É tudo seu, é só sonhar. Ter tudo é só uma questão de querer, de se libertar, ao se despir de censuras, e desejar com todo o seu ser.
“ Não há ninguém por perto para nos reprimir. Ninguém para nos dizer que o que pensamos e sentimos é errado. Nós não fazemos tudo o que queremos, mas temos liberdade para querer."
Porque, no fim das contas, talvez, a realidade seja apenas, como bem frisou Virgínia Doyle, um estado de espírito. Uma questão de ponto de vista e crença. O oposto do universal. Talvez, a realidade dependa de cada um. Mais ou menos como a cena do peão que encerra a obra prima cinematográfica que é o “A Origem” de Christopher Nolan.
Gemma : - Eu estou com medo de que nada disso seja real. Mas é real, não é ?
Virgínia Doyle : - A realidade é um estado de espírito. Para o banqueiro, o dinheiro no seu livro-caixa é bem real, embora ele não o veja nem possa tocá-lo. Mas para o Bhrama ele simplesmente não existe, do modo como o ar e a terra, a dor e a perda existem. Para ele, a realidade do banqueiro é loucura. Para o banqueiro, as ideias do Bhrama são tão inconsequentes quanto a poeira.
Então, mais uma vez, é fácil manter o interesse em um cenário tão lúdico e, ao mesmo tempo, invejável. Invejável, sim. Não tenho, sequer, o menor remorso em afirmar isso.
Além do quê, a escrita de Libba Brey é refinada e ágil. Uma vez que se comece a ler este livro, mesmo que não se aprecie seu conteúdo, não será fácil largar a leitura antes do fim. O que eu quero dizer é que a escrita de Libba Brey é viciante assim.
A trama é ousada e imprevisível. Cheia de boas e emocionantes reviravoltas.
Os personagens são muito bem criados e desenvolvidos. Ame-os ou odeio-os, ou, melhor dizendo, ame-os e odeio-os.
“ Em cada um de nós existe bonadade e maldade, luz e escuridão, arte e dor, escolha e remorso, crueldade e sacrifício. Nós somos o nosso próprio chiaroscuro, o nosso peaço de ilusão lutando para emergir em algo sólido, em algo real. Porque tem muita zona cinzenta para ser trabalhada. Ninguém pode viver o tempo todo na luz."
Bem, para não dizer que eu só falei de flores, tenho uma crítica. Acredito que o maior defeito, a maior falta, deste livro resida na sua escassez de personagens masculinos. Sério, sendo bem coloquial, tá faltando homem nesse mercado ! Sem personagens masculinos, não tem romance. Aliás, até tem um romance, mas limitado assim como o número de personagens masculinos do livro. Kartik e Gemma protagonizam algumas raras cenas românticas empolgantes, mas mal desenvolvidas. Se, ao menos, fossem levadas a diante poderiam render bons arcos.

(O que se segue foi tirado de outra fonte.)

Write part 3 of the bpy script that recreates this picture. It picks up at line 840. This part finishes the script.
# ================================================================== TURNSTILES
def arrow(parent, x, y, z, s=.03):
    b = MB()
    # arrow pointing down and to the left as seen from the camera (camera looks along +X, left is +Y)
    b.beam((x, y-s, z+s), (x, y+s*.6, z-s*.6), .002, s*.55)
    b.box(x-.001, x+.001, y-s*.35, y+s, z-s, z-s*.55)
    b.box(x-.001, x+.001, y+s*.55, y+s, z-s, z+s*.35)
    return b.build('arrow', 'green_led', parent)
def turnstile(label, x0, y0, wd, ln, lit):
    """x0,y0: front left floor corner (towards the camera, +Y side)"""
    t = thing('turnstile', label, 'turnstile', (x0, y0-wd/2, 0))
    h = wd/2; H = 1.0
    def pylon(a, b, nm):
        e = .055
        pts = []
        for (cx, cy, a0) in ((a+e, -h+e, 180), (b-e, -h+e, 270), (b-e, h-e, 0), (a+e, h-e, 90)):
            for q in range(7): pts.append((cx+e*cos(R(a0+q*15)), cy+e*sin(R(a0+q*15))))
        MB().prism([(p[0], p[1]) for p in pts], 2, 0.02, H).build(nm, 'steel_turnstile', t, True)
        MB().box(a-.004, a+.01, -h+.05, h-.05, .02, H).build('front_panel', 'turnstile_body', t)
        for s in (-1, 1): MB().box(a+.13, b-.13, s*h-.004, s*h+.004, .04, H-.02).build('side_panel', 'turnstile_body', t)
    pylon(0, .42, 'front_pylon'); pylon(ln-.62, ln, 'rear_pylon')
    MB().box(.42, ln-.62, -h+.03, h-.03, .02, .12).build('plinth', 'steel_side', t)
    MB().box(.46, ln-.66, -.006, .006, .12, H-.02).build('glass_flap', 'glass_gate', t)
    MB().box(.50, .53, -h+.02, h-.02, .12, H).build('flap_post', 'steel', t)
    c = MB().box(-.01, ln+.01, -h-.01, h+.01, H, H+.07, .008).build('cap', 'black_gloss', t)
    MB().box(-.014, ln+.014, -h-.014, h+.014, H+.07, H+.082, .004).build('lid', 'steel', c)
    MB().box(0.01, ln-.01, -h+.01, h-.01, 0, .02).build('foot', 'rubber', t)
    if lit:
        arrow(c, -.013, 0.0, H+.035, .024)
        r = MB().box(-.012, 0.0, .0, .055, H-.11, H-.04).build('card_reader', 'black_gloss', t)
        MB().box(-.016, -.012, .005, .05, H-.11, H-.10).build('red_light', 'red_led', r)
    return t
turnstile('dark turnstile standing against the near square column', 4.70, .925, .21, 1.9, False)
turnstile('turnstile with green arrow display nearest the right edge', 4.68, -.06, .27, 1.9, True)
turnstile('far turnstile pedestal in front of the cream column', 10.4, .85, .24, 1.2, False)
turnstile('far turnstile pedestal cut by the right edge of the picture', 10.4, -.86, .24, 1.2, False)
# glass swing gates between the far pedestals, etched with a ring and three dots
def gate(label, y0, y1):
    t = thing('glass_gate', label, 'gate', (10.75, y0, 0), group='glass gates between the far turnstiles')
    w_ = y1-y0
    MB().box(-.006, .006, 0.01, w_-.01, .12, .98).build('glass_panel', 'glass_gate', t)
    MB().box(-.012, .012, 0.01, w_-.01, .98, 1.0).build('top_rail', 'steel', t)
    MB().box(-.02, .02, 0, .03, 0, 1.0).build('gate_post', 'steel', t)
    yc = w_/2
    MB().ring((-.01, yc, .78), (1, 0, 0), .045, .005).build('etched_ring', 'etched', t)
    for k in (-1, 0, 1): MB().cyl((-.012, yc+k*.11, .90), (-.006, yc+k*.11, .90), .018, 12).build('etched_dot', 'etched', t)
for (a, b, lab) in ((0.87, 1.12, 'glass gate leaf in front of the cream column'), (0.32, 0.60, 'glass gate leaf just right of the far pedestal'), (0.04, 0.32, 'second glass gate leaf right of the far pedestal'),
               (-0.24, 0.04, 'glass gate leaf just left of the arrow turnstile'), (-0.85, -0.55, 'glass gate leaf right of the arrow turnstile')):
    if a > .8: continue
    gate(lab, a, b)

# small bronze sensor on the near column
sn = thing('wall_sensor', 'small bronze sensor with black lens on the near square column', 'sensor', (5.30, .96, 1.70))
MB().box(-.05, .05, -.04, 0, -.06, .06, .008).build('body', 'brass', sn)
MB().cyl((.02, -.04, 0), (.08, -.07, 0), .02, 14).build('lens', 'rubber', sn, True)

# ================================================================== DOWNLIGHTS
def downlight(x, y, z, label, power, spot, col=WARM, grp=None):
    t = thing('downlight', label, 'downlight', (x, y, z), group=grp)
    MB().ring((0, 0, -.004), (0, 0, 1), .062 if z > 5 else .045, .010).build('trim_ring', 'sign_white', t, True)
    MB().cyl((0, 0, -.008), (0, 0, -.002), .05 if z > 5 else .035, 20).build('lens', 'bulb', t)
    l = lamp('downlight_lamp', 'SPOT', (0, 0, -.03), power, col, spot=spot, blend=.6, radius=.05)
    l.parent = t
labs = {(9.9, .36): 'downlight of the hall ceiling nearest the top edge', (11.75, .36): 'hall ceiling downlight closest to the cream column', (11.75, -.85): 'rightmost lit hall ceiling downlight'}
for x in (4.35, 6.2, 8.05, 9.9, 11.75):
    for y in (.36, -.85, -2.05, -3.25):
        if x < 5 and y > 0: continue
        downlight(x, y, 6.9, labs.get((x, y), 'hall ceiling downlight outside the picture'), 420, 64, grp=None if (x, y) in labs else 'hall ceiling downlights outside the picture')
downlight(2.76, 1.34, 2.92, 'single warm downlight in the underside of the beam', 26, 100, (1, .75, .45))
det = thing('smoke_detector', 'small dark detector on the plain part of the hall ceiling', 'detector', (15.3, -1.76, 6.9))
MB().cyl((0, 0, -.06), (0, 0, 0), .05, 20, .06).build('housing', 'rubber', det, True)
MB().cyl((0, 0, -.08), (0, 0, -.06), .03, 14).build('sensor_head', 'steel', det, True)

“Os dedos, fortes e seguros e não inteiramente indesejados, estão de volta, e a palma de sua mão está grudada em mim. Eu quero fugir. Eu quero ficar. Eu quero as duas coisas ao mesmo tempo. Sua boca encontra a minha. Estou presa à terra por escolha dele.”
Existem alguns gêneros literários que podem ser bem desenvolvidos sem um bom romance em seu enredo, outros, como é o caso da maioria dos “YA” sobrenaturais, que não ficam tão bem sem este ingrediente. Quer dizer, é como em “Academia de Vampiros”. A amizade de Lissa e Rose é importante e cativa o leitor, mas não dá para se agarrar só a esta relação da vida de Rose. Precisamos de seu romance com Dimitri para nos divertirmos mais lendo o livro.
O fato é que o saldo final do primeiro volume de “Gemma Doyle“ é bem positivo e eu com certeza quero conferir sua sequência “Anjos Rebeldes”. Espero que esta sequência seja uma ascensão e que Libba Brey mantenha as boas e pertinentes observações e narrações a respeito os vícios e virtudes da natureza humana.
"Nunca se pode conhecer totalmente uma pessoa. Por isso é que a coisa mais terrível do mundo é aceitar alguém em confiança, esperando que a pessoa faça o mesmo com você. Esse é um equilíbrio tão precário, é um espanto que se faça isso. E no entanto..."
E, verdade seja dita, no fim das contas, a verdade pode representar um terrível engano ou um perigo iminente.
"Ouvi dizer que Deus está nos detalhes. Acontece o mesmo com a verdade. Se você deixar de fora os detalhes, o ponto crucial, pode crucificar alguém com ela."